GIVEN INSTRUCTION: Your copy of the material must match it exactly, except that pictures are dropped.

______________________________

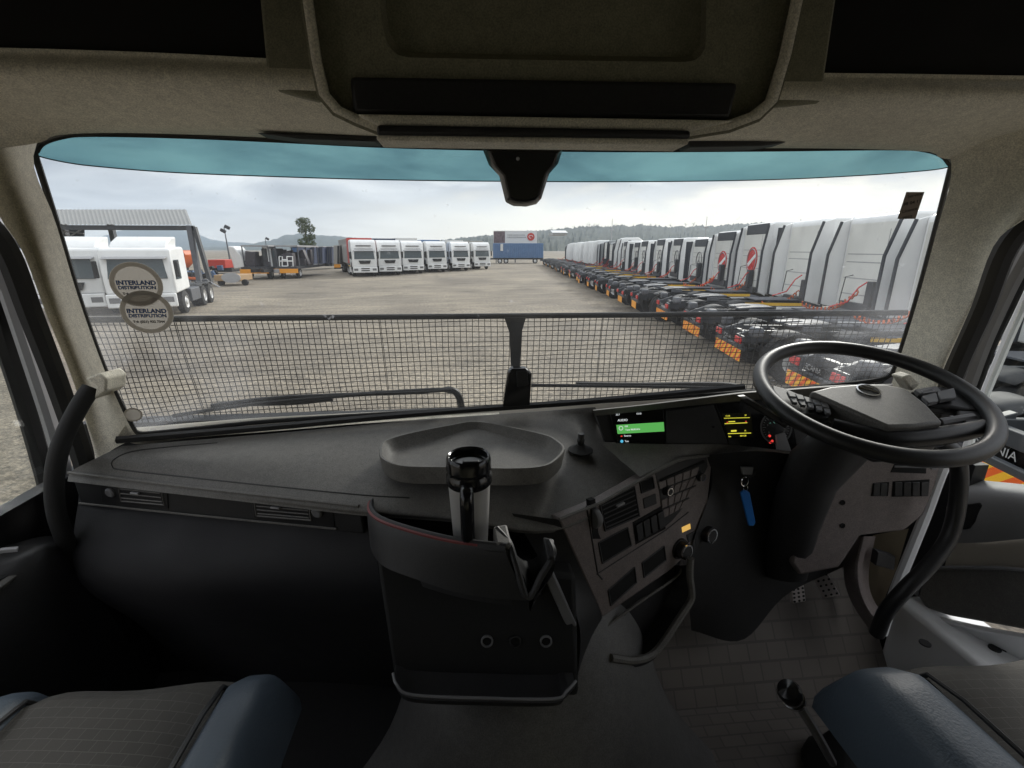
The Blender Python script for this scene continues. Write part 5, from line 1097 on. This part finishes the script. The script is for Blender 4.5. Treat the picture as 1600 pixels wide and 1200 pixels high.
for i, o in late:                                                   # fittings differ from truck to truck
    for ch in list(o.children):
        n_ = ch.name.split('.')[0]
        if (n_ == 'coiled_hose' and i % 3 == 1) or (n_ == 'grab_rail' and i % 4 == 2) or (n_ == 'side_marker' and i % 5 == 3) or (n_ == 'battery_box' and i % 4 == 1):
            ch.location.z -= .25 if n_ == 'coiled_hose' else 0
            if n_ != 'coiled_hose': bpy.data.objects.remove(ch)
            else: ch.scale.y = -1
        elif n_ == 'service_box': ch.scale.z = random.uniform(.85, 1.1); ch.location.y = random.uniform(-.2, .3)
        elif n_ == 'coiled_hose': ch.scale.x = random.uniform(.97, 1.03); ch.location.z = random.uniform(-.15, .1); ch.location.y = random.uniform(-.3, .3)
def simple_dup(o, keep):
    c = o.copy(); col.objects.link(c)
    for ch in o.children:
        if ch.name.split('.')[0] in keep:
            q = dup(ch, c)
    return c
keep = ('cab_body', 'side_fairing', 'chassis_frame', 'mudguard', 'wheel', 'reflective_board', 'fuel_tank', 'coiled_hose', 'rear_bar', 'fifth_wheel')
for i in range(13):
    d = 53+i*2.8
    o = simple_dup(protoD if i % 4 else protoE, keep)
    put(o, K(5.0+.15*(i % 3)+.01*i, d), RZ+R(random.uniform(-1, 1)), 'one of the small white cabs merging together at the far end of the right row')
    o['group'] = 'far tractors at the end of the right row'
# second row of cabs standing beyond the right row is hidden; six front-facing trucks with trailers on the left
protoF = tractor('proto', 3.70, fair=1, facing_front=True, group='white trucks facing the yard with trailers')
protoF['group'] = 'white trucks facing the yard with trailers'
def trailer(label, mt, L_=13.4, z0=1.25, H=3.95, group=None, front=None, name='semi_trailer', board=False):
    t = thing(name, (0, 0, 0), label, 'trailer', group)
    MB().b2((-L_, -1.25, z0), (0, 1.25, H)).build('body', mt, t, bevel=.03)
    if front: MB().b2((-1.6, -1.262, z0+.05), (.015, 1.262, H+.012)).build('front_section', front, t, bevel=.02)
    g = MB()
    k = int(L_/1.1)
    for i in range(k):
        for s_ in (-1, 1): g.b2((-L_+.3+i*1.1, s_*1.255, z0+.15), (-L_+.34+i*1.1, s_*1.27, H-.1))
    g.build('side_strap', M['chas2'], t)
    MB().b2((-L_, -.5, .95), (-.2, .5, 1.23)).build('frame', M['chas'], t)
    for x in (-L_+1.4, -L_+2.75, -L_+4.1):
        for s_ in (-1, 1): wheel(t, x, s_*.95, dual=True, side=-s_)
    for s_ in (-1, 1): MB().b2((-3.1, s_*.7, 0), (-2.95, s_*.82, 1.2)).build('landing_leg', M['chas2'], t)
    if board: MB().b2((-L_-.02, -1.2, .95), (-L_-.01, 1.2, 1.2)).build('reflective_board', M['org'], t)
    return t
six = [(572, 432.5), (611, 430.5), (647, 428), (684, 425.5), (721, 423.5), (754, 421)]
cols = [(M['gcur'], M['redp'], 'grey sided trailer with a red front section behind the leftmost white truck'), (M['wcur'], M['navy'], 'white trailer with dark front edge behind the second truck from the left'), (M['wcur'], None, 'plain white trailer behind the third truck from the left'), (M['blue2'], None, 'blue sided trailer behind the fourth truck from the left'), (M['gcur'], M['wcur'], 'grey trailer behind the fifth truck from the left'), (M['wcur'], M['gcur'], 'pale trailer behind the rightmost of the six facing trucks')]
names6 = ['leftmost of the six white trucks facing the yard, red and grey trailer behind', 'second from the left of the six white trucks facing the yard', 'third from the left of the six white trucks, tallest roof fairing', 'fourth from the left of the six white trucks, blue trailer behind', 'fifth from the left of the six white trucks facing the yard', 'rightmost of the six white trucks, beside the blue container trailer']
AH = R(-90+24)-YAW                                   # heading of their fronts
for i, (px, py) in enumerate(six):
    p = hz(px, py, -EZ); p.z = 0
    hd_ = V((math.cos(AH), math.sin(AH), 0))
    o = protoF if i == 0 else dup(protoF)
    put(o, p-hd_*6.6, AH, names6[i])
    t = trailer(cols[i][2], cols[i][0], 12.5, H=3.9 if i != 2 else 4.05, group='trailers behind the six white trucks', front=cols[i][1])
    put(t, p-hd_*2.9, AH)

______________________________

CORRECT RESULT:
The Blender Python script for this scene continues. Write part 5, from line 1097 on. This part finishes the script. The script is for Blender 4.5. Treat the picture as 1600 pixels wide and 1200 pixels high.
for i, o in late:                                                   # fittings differ from truck to truck
    for ch in list(o.children):
        n_ = ch.name.split('.')[0]
        if (n_ == 'coiled_hose' and i % 3 == 1) or (n_ == 'grab_rail' and i % 4 == 2) or (n_ == 'side_marker' and i % 5 == 3) or (n_ == 'battery_box' and i % 4 == 1):
            ch.location.z -= .25 if n_ == 'coiled_hose' else 0
            if n_ != 'coiled_hose': bpy.data.objects.remove(ch)
            else: ch.scale.y = -1
        elif n_ == 'service_box': ch.scale.z = random.uniform(.85, 1.1); ch.location.y = random.uniform(-.2, .3)
        elif n_ == 'coiled_hose': ch.scale.x = random.uniform(.97, 1.03); ch.location.z = random.uniform(-.15, .1); ch.location.y = random.uniform(-.3, .3)
def simple_dup(o, keep):
    c = o.copy(); col.objects.link(c)
    for ch in o.children:
        if ch.name.split('.')[0] in keep:
            q = dup(ch, c)
    return c
keep = ('cab_body', 'side_fairing', 'chassis_frame', 'mudguard', 'wheel', 'reflective_board', 'fuel_tank', 'coiled_hose', 'rear_bar', 'fifth_wheel')
for i in range(13):
    d = 53+i*2.8
    o = simple_dup(protoD if i % 4 else protoE, keep)
    put(o, K(5.0+.15*(i % 3)+.01*i, d), RZ+R(random.uniform(-1, 1)), 'one of the small white cabs merging together at the far end of the right row')
    o['group'] = 'far tractors at the end of the right row'
# second row of cabs standing beyond the right row is hidden; six front-facing trucks with trailers on the left
protoF = tractor('proto', 3.70, fair=1, facing_front=True, group='white trucks facing the yard with trailers')
protoF['group'] = 'white trucks facing the yard with trailers'
def trailer(label, mt, L_=13.4, z0=1.25, H=3.95, group=None, front=None, name='semi_trailer', board=False):
    t = thing(name, (0, 0, 0), label, 'trailer', group)
    MB().b2((-L_, -1.25, z0), (0, 1.25, H)).build('body', mt, t, bevel=.03)
    if front: MB().b2((-1.6, -1.262, z0+.05), (.015, 1.262, H+.012)).build('front_section', front, t, bevel=.02)
    g = MB()
    k = int(L_/1.1)
    for i in range(k):
        for s_ in (-1, 1): g.b2((-L_+.3+i*1.1, s_*1.255, z0+.15), (-L_+.34+i*1.1, s_*1.27, H-.1))
    g.build('side_strap', M['chas2'], t)
    MB().b2((-L_, -.5, .95), (-.2, .5, 1.23)).build('frame', M['chas'], t)
    for x in (-L_+1.4, -L_+2.75, -L_+4.1):
        for s_ in (-1, 1): wheel(t, x, s_*.95, dual=True, side=-s_)
    for s_ in (-1, 1): MB().b2((-3.1, s_*.7, 0), (-2.95, s_*.82, 1.2)).build('landing_leg', M['chas2'], t)
    if board: MB().b2((-L_-.02, -1.2, .95), (-L_-.01, 1.2, 1.2)).build('reflective_board', M['org'], t)
    return t
six = [(572, 432.5), (611, 430.5), (647, 428), (684, 425.5), (721, 423.5), (754, 421)]
cols = [(M['gcur'], M['redp'], 'grey sided trailer with a red front section behind the leftmost white truck'), (M['wcur'], M['navy'], 'white trailer with dark front edge behind the second truck from the left'), (M['wcur'], None, 'plain white trailer behind the third truck from the left'), (M['blue2'], None, 'blue sided trailer behind the fourth truck from the left'), (M['gcur'], M['wcur'], 'grey trailer behind the fifth truck from the left'), (M['wcur'], M['gcur'], 'pale trailer behind the rightmost of the six facing trucks')]
names6 = ['leftmost of the six white trucks facing the yard, red and grey trailer behind', 'second from the left of the six white trucks facing the yard', 'third from the left of the six white trucks, tallest roof fairing', 'fourth from the left of the six white trucks, blue trailer behind', 'fifth from the left of the six white trucks facing the yard', 'rightmost of the six white trucks, beside the blue container trailer']
AH = R(-90+24)-YAW                                   # heading of their fronts
for i, (px, py) in enumerate(six):
    p = hz(px, py, -EZ); p.z = 0
    hd_ = V((math.cos(AH), math.sin(AH), 0))
    o = protoF if i == 0 else dup(protoF)
    put(o, p-hd_*6.6, AH, names6[i])
    t = trailer(cols[i][2], cols[i][0], 12.5, H=3.9 if i != 2 else 4.05, group='trailers behind the six white trucks', front=cols[i][1])
    put(t, p-hd_*2.9, AH)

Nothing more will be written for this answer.